ISLAMABAD - Political leadership of Pakistan Peoples Party (PPP) led coalition govt is reluctant to approach International Monetary Fund (IMF) for fresh programme owing to more stringent conditionalities that might deprive them from public support in the upcoming election, it has learnt on Monday.

Official sources have informed The Nation that political leadership of coalition government does not want to enter in new programme with IMF, as if it approves, would be with even more stringent conditions than the last’s programme expired in September last year. Sources further said that IMF’s previous conditionalities like introduction of Reformed General Sales Tax (RGST) and power sector reforms included elimination of subsidy on electricity could affect their vote bank in the election to be held in the upcoming fiscal year 2012-13.

A total amount of $1.2 billion would be paid by Pakistan to IMF during the current fiscal year 2011-13, which includes $990 million of the Standby Agreement (SBA) loan and $210 million from previous IMF loans. Pakistan in February has paid first instalment worth $399 million of loan it received from the IMF under Standby Arrangement signed in 2008.

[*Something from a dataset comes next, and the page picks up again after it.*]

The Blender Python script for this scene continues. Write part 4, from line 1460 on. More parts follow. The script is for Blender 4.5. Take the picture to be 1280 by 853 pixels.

Sources said that economic team of govt is willing to take fresh medium-term programme of about $3.5-5b for the repayment of loan to IMF.  It might be recalled here that Pakistan has not been able to meet performance criteria agreed with IMF under $11.3b Stand-by Arrangement (SBA) including fiscal and power sector reforms, introduction of RGST in integrated mode. Due to this SBA could not move ahead to its actual conclusion and Pakistan did not get last two tranches worth of $3.4b of SBA. According to repayment schedule agreed between Pakistan and IMF, Pakistan will repay $7.6b loan to the IMF till the end of fiscal year 2014-15.

Independent economists are of the view that with the repayment of instalment, IMF starts increasing pressure on country’s economy without taking new programme.